-- Material start --
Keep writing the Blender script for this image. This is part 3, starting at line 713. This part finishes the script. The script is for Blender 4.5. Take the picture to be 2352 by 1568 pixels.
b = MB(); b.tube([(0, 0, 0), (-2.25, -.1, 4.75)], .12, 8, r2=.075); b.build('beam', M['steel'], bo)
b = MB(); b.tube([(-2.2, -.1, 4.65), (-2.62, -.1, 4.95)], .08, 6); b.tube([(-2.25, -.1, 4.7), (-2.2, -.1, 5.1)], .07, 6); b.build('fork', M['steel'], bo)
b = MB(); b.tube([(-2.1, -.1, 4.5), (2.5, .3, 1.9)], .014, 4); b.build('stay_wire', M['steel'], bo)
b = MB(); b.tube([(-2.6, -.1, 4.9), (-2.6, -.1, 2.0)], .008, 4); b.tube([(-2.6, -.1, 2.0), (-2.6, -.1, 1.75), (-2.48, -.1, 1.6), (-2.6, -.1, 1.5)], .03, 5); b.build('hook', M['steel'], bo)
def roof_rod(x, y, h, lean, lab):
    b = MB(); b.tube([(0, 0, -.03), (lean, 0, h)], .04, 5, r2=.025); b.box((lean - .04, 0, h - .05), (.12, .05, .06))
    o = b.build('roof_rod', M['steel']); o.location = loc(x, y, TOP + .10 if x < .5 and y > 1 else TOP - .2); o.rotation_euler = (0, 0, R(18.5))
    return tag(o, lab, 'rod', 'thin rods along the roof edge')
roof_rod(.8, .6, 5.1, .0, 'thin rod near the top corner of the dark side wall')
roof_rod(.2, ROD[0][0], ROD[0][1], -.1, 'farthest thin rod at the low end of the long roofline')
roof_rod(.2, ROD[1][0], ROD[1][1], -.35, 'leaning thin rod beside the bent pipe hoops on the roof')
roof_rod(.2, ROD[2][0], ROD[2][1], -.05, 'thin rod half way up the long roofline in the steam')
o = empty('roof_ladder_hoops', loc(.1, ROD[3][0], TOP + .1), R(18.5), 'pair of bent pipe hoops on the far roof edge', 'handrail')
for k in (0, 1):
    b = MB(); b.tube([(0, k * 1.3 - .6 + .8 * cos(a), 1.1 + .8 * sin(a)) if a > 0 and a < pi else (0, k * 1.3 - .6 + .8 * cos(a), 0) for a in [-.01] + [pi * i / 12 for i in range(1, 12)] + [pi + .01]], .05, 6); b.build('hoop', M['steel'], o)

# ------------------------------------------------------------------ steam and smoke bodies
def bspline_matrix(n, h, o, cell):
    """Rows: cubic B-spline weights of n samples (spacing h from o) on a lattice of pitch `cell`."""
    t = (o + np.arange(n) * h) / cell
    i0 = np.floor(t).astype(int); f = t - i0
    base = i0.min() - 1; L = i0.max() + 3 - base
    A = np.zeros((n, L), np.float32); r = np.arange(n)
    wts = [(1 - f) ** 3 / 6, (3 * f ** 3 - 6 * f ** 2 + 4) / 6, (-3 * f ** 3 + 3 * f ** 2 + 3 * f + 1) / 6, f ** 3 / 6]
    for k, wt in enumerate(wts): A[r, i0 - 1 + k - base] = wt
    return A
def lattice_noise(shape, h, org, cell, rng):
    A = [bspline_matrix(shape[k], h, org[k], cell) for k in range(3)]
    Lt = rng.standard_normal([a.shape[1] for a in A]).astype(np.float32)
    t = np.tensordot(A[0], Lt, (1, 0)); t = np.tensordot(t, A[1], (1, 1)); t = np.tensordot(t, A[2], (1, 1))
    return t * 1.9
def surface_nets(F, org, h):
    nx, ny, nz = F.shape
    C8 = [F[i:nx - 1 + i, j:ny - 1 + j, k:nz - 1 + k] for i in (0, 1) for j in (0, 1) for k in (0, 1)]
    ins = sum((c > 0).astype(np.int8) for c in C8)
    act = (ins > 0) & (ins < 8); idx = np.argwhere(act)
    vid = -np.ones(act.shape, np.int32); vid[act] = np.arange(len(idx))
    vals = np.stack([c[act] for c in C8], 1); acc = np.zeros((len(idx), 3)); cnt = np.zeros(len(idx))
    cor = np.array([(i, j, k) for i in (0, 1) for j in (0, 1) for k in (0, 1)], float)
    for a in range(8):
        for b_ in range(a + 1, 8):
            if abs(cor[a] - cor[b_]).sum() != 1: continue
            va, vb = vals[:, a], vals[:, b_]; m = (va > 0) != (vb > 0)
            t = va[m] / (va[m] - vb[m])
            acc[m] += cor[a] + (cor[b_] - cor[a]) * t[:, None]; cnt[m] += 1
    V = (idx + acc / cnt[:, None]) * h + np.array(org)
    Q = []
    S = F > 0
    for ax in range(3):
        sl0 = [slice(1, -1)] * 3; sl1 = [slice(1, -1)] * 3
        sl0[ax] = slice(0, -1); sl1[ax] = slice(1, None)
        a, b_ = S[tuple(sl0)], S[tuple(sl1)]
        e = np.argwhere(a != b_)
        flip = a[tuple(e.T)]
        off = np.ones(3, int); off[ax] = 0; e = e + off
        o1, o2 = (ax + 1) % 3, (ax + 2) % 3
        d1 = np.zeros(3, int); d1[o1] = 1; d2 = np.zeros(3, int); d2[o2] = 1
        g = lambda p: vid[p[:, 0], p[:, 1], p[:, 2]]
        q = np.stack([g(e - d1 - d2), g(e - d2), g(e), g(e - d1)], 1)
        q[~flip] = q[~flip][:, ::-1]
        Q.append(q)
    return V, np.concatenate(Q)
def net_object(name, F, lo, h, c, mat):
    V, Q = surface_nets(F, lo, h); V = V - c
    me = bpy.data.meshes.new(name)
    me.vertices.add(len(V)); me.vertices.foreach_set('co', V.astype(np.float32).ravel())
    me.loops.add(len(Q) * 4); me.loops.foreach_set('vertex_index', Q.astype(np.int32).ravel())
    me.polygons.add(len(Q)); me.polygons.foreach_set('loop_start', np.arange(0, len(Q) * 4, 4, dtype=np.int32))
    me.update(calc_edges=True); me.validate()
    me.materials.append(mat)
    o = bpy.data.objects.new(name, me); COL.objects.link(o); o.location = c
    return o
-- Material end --
Each line must be given again exactly as written above.

:: Output for this exercise ::
Keep writing the Blender script for this image. This is part 3, starting at line 713. This part finishes the script. The script is for Blender 4.5. Take the picture to be 2352 by 1568 pixels.
b = MB(); b.tube([(0, 0, 0), (-2.25, -.1, 4.75)], .12, 8, r2=.075); b.build('beam', M['steel'], bo)
b = MB(); b.tube([(-2.2, -.1, 4.65), (-2.62, -.1, 4.95)], .08, 6); b.tube([(-2.25, -.1, 4.7), (-2.2, -.1, 5.1)], .07, 6); b.build('fork', M['steel'], bo)
b = MB(); b.tube([(-2.1, -.1, 4.5), (2.5, .3, 1.9)], .014, 4); b.build('stay_wire', M['steel'], bo)
b = MB(); b.tube([(-2.6, -.1, 4.9), (-2.6, -.1, 2.0)], .008, 4); b.tube([(-2.6, -.1, 2.0), (-2.6, -.1, 1.75), (-2.48, -.1, 1.6), (-2.6, -.1, 1.5)], .03, 5); b.build('hook', M['steel'], bo)
def roof_rod(x, y, h, lean, lab):
    b = MB(); b.tube([(0, 0, -.03), (lean, 0, h)], .04, 5, r2=.025); b.box((lean - .04, 0, h - .05), (.12, .05, .06))
    o = b.build('roof_rod', M['steel']); o.location = loc(x, y, TOP + .10 if x < .5 and y > 1 else TOP - .2); o.rotation_euler = (0, 0, R(18.5))
    return tag(o, lab, 'rod', 'thin rods along the roof edge')
roof_rod(.8, .6, 5.1, .0, 'thin rod near the top corner of the dark side wall')
roof_rod(.2, ROD[0][0], ROD[0][1], -.1, 'farthest thin rod at the low end of the long roofline')
roof_rod(.2, ROD[1][0], ROD[1][1], -.35, 'leaning thin rod beside the bent pipe hoops on the roof')
roof_rod(.2, ROD[2][0], ROD[2][1], -.05, 'thin rod half way up the long roofline in the steam')
o = empty('roof_ladder_hoops', loc(.1, ROD[3][0], TOP + .1), R(18.5), 'pair of bent pipe hoops on the far roof edge', 'handrail')
for k in (0, 1):
    b = MB(); b.tube([(0, k * 1.3 - .6 + .8 * cos(a), 1.1 + .8 * sin(a)) if a > 0 and a < pi else (0, k * 1.3 - .6 + .8 * cos(a), 0) for a in [-.01] + [pi * i / 12 for i in range(1, 12)] + [pi + .01]], .05, 6); b.build('hoop', M['steel'], o)

# ------------------------------------------------------------------ steam and smoke bodies
def bspline_matrix(n, h, o, cell):
    """Rows: cubic B-spline weights of n samples (spacing h from o) on a lattice of pitch `cell`."""
    t = (o + np.arange(n) * h) / cell
    i0 = np.floor(t).astype(int); f = t - i0
    base = i0.min() - 1; L = i0.max() + 3 - base
    A = np.zeros((n, L), np.float32); r = np.arange(n)
    wts = [(1 - f) ** 3 / 6, (3 * f ** 3 - 6 * f ** 2 + 4) / 6, (-3 * f ** 3 + 3 * f ** 2 + 3 * f + 1) / 6, f ** 3 / 6]
    for k, wt in enumerate(wts): A[r, i0 - 1 + k - base] = wt
    return A
def lattice_noise(shape, h, org, cell, rng):
    A = [bspline_matrix(shape[k], h, org[k], cell) for k in range(3)]
    Lt = rng.standard_normal([a.shape[1] for a in A]).astype(np.float32)
    t = np.tensordot(A[0], Lt, (1, 0)); t = np.tensordot(t, A[1], (1, 1)); t = np.tensordot(t, A[2], (1, 1))
    return t * 1.9
def surface_nets(F, org, h):
    nx, ny, nz = F.shape
    C8 = [F[i:nx - 1 + i, j:ny - 1 + j, k:nz - 1 + k] for i in (0, 1) for j in (0, 1) for k in (0, 1)]
    ins = sum((c > 0).astype(np.int8) for c in C8)
    act = (ins > 0) & (ins < 8); idx = np.argwhere(act)
    vid = -np.ones(act.shape, np.int32); vid[act] = np.arange(len(idx))
    vals = np.stack([c[act] for c in C8], 1); acc = np.zeros((len(idx), 3)); cnt = np.zeros(len(idx))
    cor = np.array([(i, j, k) for i in (0, 1) for j in (0, 1) for k in (0, 1)], float)
    for a in range(8):
        for b_ in range(a + 1, 8):
            if abs(cor[a] - cor[b_]).sum() != 1: continue
            va, vb = vals[:, a], vals[:, b_]; m = (va > 0) != (vb > 0)
            t = va[m] / (va[m] - vb[m])
            acc[m] += cor[a] + (cor[b_] - cor[a]) * t[:, None]; cnt[m] += 1
    V = (idx + acc / cnt[:, None]) * h + np.array(org)
    Q = []
    S = F > 0
    for ax in range(3):
        sl0 = [slice(1, -1)] * 3; sl1 = [slice(1, -1)] * 3
        sl0[ax] = slice(0, -1); sl1[ax] = slice(1, None)
        a, b_ = S[tuple(sl0)], S[tuple(sl1)]
        e = np.argwhere(a != b_)
        flip = a[tuple(e.T)]
        off = np.ones(3, int); off[ax] = 0; e = e + off
        o1, o2 = (ax + 1) % 3, (ax + 2) % 3
        d1 = np.zeros(3, int); d1[o1] = 1; d2 = np.zeros(3, int); d2[o2] = 1
        g = lambda p: vid[p[:, 0], p[:, 1], p[:, 2]]
        q = np.stack([g(e - d1 - d2), g(e - d2), g(e), g(e - d1)], 1)
        q[~flip] = q[~flip][:, ::-1]
        Q.append(q)
    return V, np.concatenate(Q)
def net_object(name, F, lo, h, c, mat):
    V, Q = surface_nets(F, lo, h); V = V - c
    me = bpy.data.meshes.new(name)
    me.vertices.add(len(V)); me.vertices.foreach_set('co', V.astype(np.float32).ravel())
    me.loops.add(len(Q) * 4); me.loops.foreach_set('vertex_index', Q.astype(np.int32).ravel())
    me.polygons.add(len(Q)); me.polygons.foreach_set('loop_start', np.arange(0, len(Q) * 4, 4, dtype=np.int32))
    me.update(calc_edges=True); me.validate()
    me.materials.append(mat)
    o = bpy.data.objects.new(name, me); COL.objects.link(o); o.location = c
    return o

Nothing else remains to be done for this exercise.